Direct estimation of photon recollision probability using terrestrial laser scanning

Abstract

Photon recollision probability p is a spectrally invariant structural parameter and a powerful tool to link canopy optical properties at any wavelengths to model reflectance, transmittance, or absorption of vegetation canopies. The concepts of the p-theory have been reported and examined at the shoot and canopy scales, but not yet for the crown level. Currently, the p-value is estimated indirectly, such as converted from the spherically averaged silhouette to total area ratio (STAR¯) or canopy transmittance measurements. In this work, we first validate the theoretical considerations of the p concept at the crown level (e.g., its relationship with STAR¯), and then provide the first method to directly estimate photon recollision probability using Terrestrial Laser Scanning (TLS) data.
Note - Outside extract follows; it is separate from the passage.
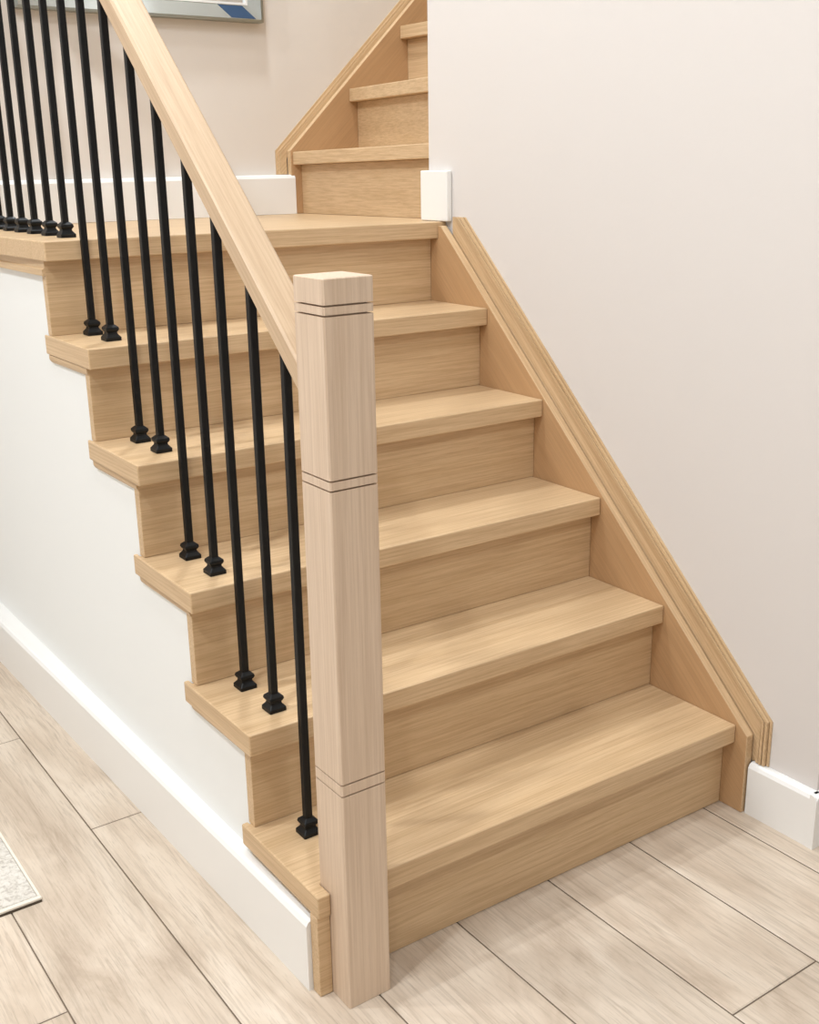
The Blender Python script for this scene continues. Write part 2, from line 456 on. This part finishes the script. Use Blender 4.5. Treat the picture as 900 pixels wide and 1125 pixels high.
for d0, d1, yf_ in ((0.0, .010, Y1 - .004), (.010, .018, Y1 - .0085), (.0185, .052, Y1 - .0115)):
    x0a, x1a = 0.954 + d0 * .62, 0.954 + d1 * .62
    ring = [(x0a, 1.2545), (x0a, zuo(x0a) - d0), (xt, zuo(xt) - d0), (xt, zuo(xt) - d1), (x1a, zuo(x1a) - d1), (x1a, 1.2545)]
    prism(bm, [(x, yf_, z) for x, z in ring], [(x, Y1 - .0004, z) for x, z in ring])
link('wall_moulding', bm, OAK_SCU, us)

# ------------------------------------------------------------------ railing
rl = empty('stair_railing', (0.063, 0.5, 0), 'railing of pale oak newel post and sloping handrail over thin black balusters', 'railing')
# newel post with three pairs of fine grooves
h = (NX1 - NX0) / 2; cx, cy = (NX0 + NX1) / 2, (NY0 + NY1) / 2
prof = [(0.0006, h)]
for z in (0.381, 0.400, 0.853, 0.867, 1.090, 1.103):
    g = 0.0013
    prof += [(z - g, h), (z - g + .0002, h - .007), (z + g - .0002, h - .007), (z + g, h)]
prof += [(1.1372, h), (1.1385, h - .0014)]
bm = bmesh.new(); loft_square(bm, cx, cy, prof, ch=.0022)
link('newel_post', bm, OAK_P, rl)
# handrail
RX0, RX1, RZ, RH, RS = 0.0484, 0.1079, 0.9035, 0.0450, 0.919
def rz(y): return RZ + RS * y
yA, yB = NY1 + .0006, 1.02
bm = bmesh.new()  # thin patch added to stand for a blue reflection in the border
c = .004
sec = [(RX0 + c, 0), (RX1 - c, 0), (RX1, c), (RX1, RH - c), (RX1 - c, RH), (RX0 + c, RH), (RX0, RH - c), (RX0, c)]
def ring(y, z): return [bm.verts.new((x, y, z + dz)) for x, dz in sec]
ybk, zlev = 1.10, rz(1.06)
R = [ring(yA, rz(yA)), ring(1.0, rz(1.0)), ring(1.04, rz(1.03)), ring(1.10, zlev), ring(Y1 - .0008, zlev)]
n = len(sec)
bm.faces.new(R[0]); bm.faces.new(list(reversed(R[-1])))
for r, s in zip(R, R[1:]):
    for i in range(n): bm.faces.new((r[i], r[(i + 1) % n], s[(i + 1) % n], s[i]))
link('handrail', bm, OAK_R, rl)
# balusters, each with its shoe
BX = 0.080
bal = [(.163, 0), (.264, 1), (.372, 1), (.468, 2), (.574, 2), (.672, 3), (.775, 3), (.885, 4), (.990, 4),
       (1.093, 5), (1.195, 5), (1.298, 5), (1.392, 5), (1.482, 5), (1.572, 5), (1.665, 5)]
bal[8] = (.9885, 4)
first = None
hb = .0066
def rail_under(y): return rz(y) + .001 if y < 1.0 else (rz(1.03) if y < 1.06 else zlev + .001)
for y, k in bal:
    z0 = ZT[k] + .0006
    top = rail_under(y)
    bm = bmesh.new(); loft_square(bm, BX, y, [(z0, hb), (top, hb)], ch=.0014)
    if y < 1.0:
        for v in bm.verts:
            if v.co.z > z0 + .2: v.co.z = rz(v.co.y) + .0006
    bo = link('baluster', bm, BLACK, rl)
    bm = bmesh.new()
    s = 1.0
    loft_square(bm, BX, y, [(z0, .0160), (z0 + .0065, .0160), (z0 + .0095, .0135), (z0 + .0130, .0108), (z0 + .0165, .0100), (z0 + .0190, .0122),
                            (z0 + .0225, .0138), (z0 + .0265, .0130), (z0 + .0300, .0090), (z0 + .0315, .0072)], ch=.0012)
    link('baluster_shoe', bm, BLACK, bo)

# ------------------------------------------------------------------- mirror
mx0, mx1, mz0, mz1 = 0.225, 0.921, 1.666, 2.45
mi = empty('wall_mirror', ((mx0 + mx1) / 2, Y1, mz0), 'silver framed wall mirror hanging over the landing at the top of the photo', 'mirror')
def frame_ring(bm, x0, x1, z0, z1, w, ya, yb):
    """sloping picture-frame ring of width w from depth ya (outer) to yb (inner)"""
    o = [(x0, z0), (x1, z0), (x1, z1), (x0, z1)]; i = [(x0 + w, z0 + w), (x1 - w, z0 + w), (x1 - w, z1 - w), (x0 + w, z1 - w)]
    yw = Y1 - .0006
    V = [[bm.verts.new((x, y, z)) for x, z in P] for P, y in ((o, yw), (o, ya), (i, yb), (i, yw))]
    for a in range(4):
        b = (a + 1) % 4
        for s, t in ((0, 1), (1, 2), (2, 3), (3, 0)):
            bm.faces.new((V[s][a], V[s][b], V[t][b], V[t][a]))
bm = bmesh.new(); frame_ring(bm, mx0, mx1, mz0, mz1, .007, Y1 - .032, Y1 - .034)
fr = link('outer_frame', bm, FEDGE, mi)
bm = bmesh.new(); frame_ring(bm, mx0 + .0072, mx1 - .0072, mz0 + .0072, mz1 - .0072, .036, Y1 - .032, Y1 - .020)
bv = link('bevelled_border', bm, BEVG, mi)
bm = bmesh.new(); frame_ring(bm, mx0 + .0434, mx1 - .0434, mz0 + .0434, mz1 - .0434, .006, Y1 - .022, Y1 - .022)
link('inner_frame', bm, FLINE, mi)
bm = bmesh.new(); add_box(bm, mx0 + .0496, mx1 - .0496, Y1 - .014, Y1 - .0006, mz0 + .0496, mz1 - .0496)
link('mirror_glass', bm, GLASS, mi)
bm = bmesh.new()  # thin patch added to stand for a blue reflection in the border
def bev(x, z):                                        # a point lying on the lower bevel, just proud of it
    f = (z - mz0 - .0072) / .036
    return (x, Y1 - .032 + .012 * f - .0006, z)
lo, hi_ = mz0 + .0085, mz0 + .0415
q = [bev(.822, lo), bev(mx1 - .024, lo), bev(mx1 - .060, hi_), bev(.786, hi_)]
prism(bm, q, [(x, y + .0005, z) for x, y, z in q])
tag(link('blue_reflection', bm, BLUE, bv), 'deep blue reflection in the lower right of the border, modelled as a thin patch')

# ---------------------------------------------------------------------- rug
rg = empty('area_rug', (-1.1, 1.1, 0), 'pale mottled area rug whose corner lies on the plank floor at the left', 'rug')
rx0, rx1, ry0, ry1 = -1.9, -0.284, 0.516, 1.70
bm = bmesh.new(); add_box(bm, rx0 + .008, rx1 - .006, ry0 + .012, ry1 - .008, .0006, .0090)
link('pile', bm, RUG, rg, bevel=.002)
bm = bmesh.new()  # thin patch added to stand for a blue reflection in the border
for (x0, x1, y0, y1) in ((rx0, rx1, ry0 + .002, ry0 + .0115), (rx0, rx1, ry1 - .0075, ry1), (rx0, rx0 + .0075, ry0 + .012, ry1 - .008), (rx1 - .0055, rx1, ry0 + .012, ry1 - .008)):
    add_box(bm, x0, x1, y0, y1, .0032, .0085)
link('binding', bm, RUGB, rg, bevel=.0015)
bm = bmesh.new(); add_box(bm, rx0 + .002, rx1 - .001, ry0, ry1 - .002, .0003, .0030)
link('backing', bm, RUGD, rg)

# ------------------------------------------------------------------- lights
spots = [(-1.6, -2.0), (0.3, -2.0), (-1.5, -0.5), (-0.50, -0.1), (-1.5, 0.95), (0.62, 1.36), (1.9, -1.6)]
POW = [14, 11, 23, 14, 25, 18, 6]
where = ['behind and left of the camera', 'behind and right of the camera', 'left of the staircase foot', 'over the lower treads',
         'over the rug', 'over the landing beside the mirror', 'in the far right of the room']
for (x, y), pw, wh in zip(spots, POW, where):
    e = empty('ceiling_light', (x, y, ZC), 'round recessed white ceiling light ' + wh, 'light', 'recessed ceiling lights')
    bm = bmesh.new()
    n = 32; R0, R1 = .085, .065
    vv = [[bm.verts.new((x + r * math.cos(2 * math.pi * i / n), y + r * math.sin(2 * math.pi * i / n), z)) for i in range(n)] for r, z in ((R0, ZC - .0005), (R0 - .004, ZC - .006), (R1, ZC - .004), (R1, ZC - .0005))]
    for s in range(4):
        for i in range(n):
            j = (i + 1) % n; bm.faces.new((vv[s][i], vv[s][j], vv[(s + 1) % 4][j], vv[(s + 1) % 4][i]))
    link('trim_ring', bm, LAMPW, e)
    bm = bmesh.new()
    a = [(x + (R1 - .001) * math.cos(2 * math.pi * i / n), y + (R1 - .001) * math.sin(2 * math.pi * i / n)) for i in range(n)]
    slab(bm, a, ZC - .003, ZC - .0006)
    link('lens', bm, LAMPE, e)
    L = bpy.data.lights.new('downlight', 'AREA'); L.shape = 'DISK'; L.size = 0.16; L.energy = pw
    L.color = (0.85, 0.92, 0.985)
    lo_ = bpy.data.objects.new('downlight', L); lo_.location = (x, y, ZC - .012); COL.objects.link(lo_)

w = bpy.data.worlds.new('world'); S.world = w; w.use_nodes = True
w.node_tree.nodes['Background'].inputs[0].default_value = (0.9, 0.92, 1, 1)
w.node_tree.nodes['Background'].inputs[1].default_value = 0.3

# ------------------------------------------------------------------- camera
F, cxp, cyp, czp, yaw, pitch, roll = 1229.134, -0.72276, -1.30655, 1.27672, 0.608733, -0.301059, -0.0162721
f = Vector((math.sin(yaw) * math.cos(pitch), math.cos(yaw) * math.cos(pitch), math.sin(pitch)))
rt = Vector((math.cos(yaw), -math.sin(yaw), 0)); up = rt.cross(f)
r_ = rt * math.cos(roll) + up * math.sin(roll); u_ = -rt * math.sin(roll) + up * math.cos(roll)
cam = bpy.data.cameras.new('camera'); co = bpy.data.objects.new('camera', cam); COL.objects.link(co)
M = Matrix((r_, u_, -f)).transposed().to_4x4(); M.translation = (cxp, cyp, czp)
co.matrix_world = M
cam.sensor_fit = 'VERTICAL'; cam.sensor_height = 24.0; cam.lens = F / 1125 * 24.0
cam.clip_start = 0.02
S.camera = co
S.view_settings.view_transform = 'Standard'; S.view_settings.look = 'None'
S.view_settings.gamma = 1.0; S.view_settings.use_curve_mapping = False
S.view_settings.exposure = 0.63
The proposed geometric method is data-driven and avoids explicit reconstructions of tree structures. The p-value estimated here is the average recollision probability over spatial locations. We showed that the average recollision probability can be interpreted as the local spherical openness on phytoelement (leaf or needle) surfaces, which enabled a simple visibility calculation by avoiding explicit ray tracing. The developed method was tested on synthetic crowns of needle-leaved tree species, for which the reference p-values were known. Results confirmed the validity of the p-STAR¯ relationship at the crown level, and showed that p-values can be accurately estimated from TLS point clouds with a relative root measure square error of less than 10%. This study displays the distinct advantage of TLS in delineating detailed tree crown structures and highlights its potential in studies of forest reflectance modeling.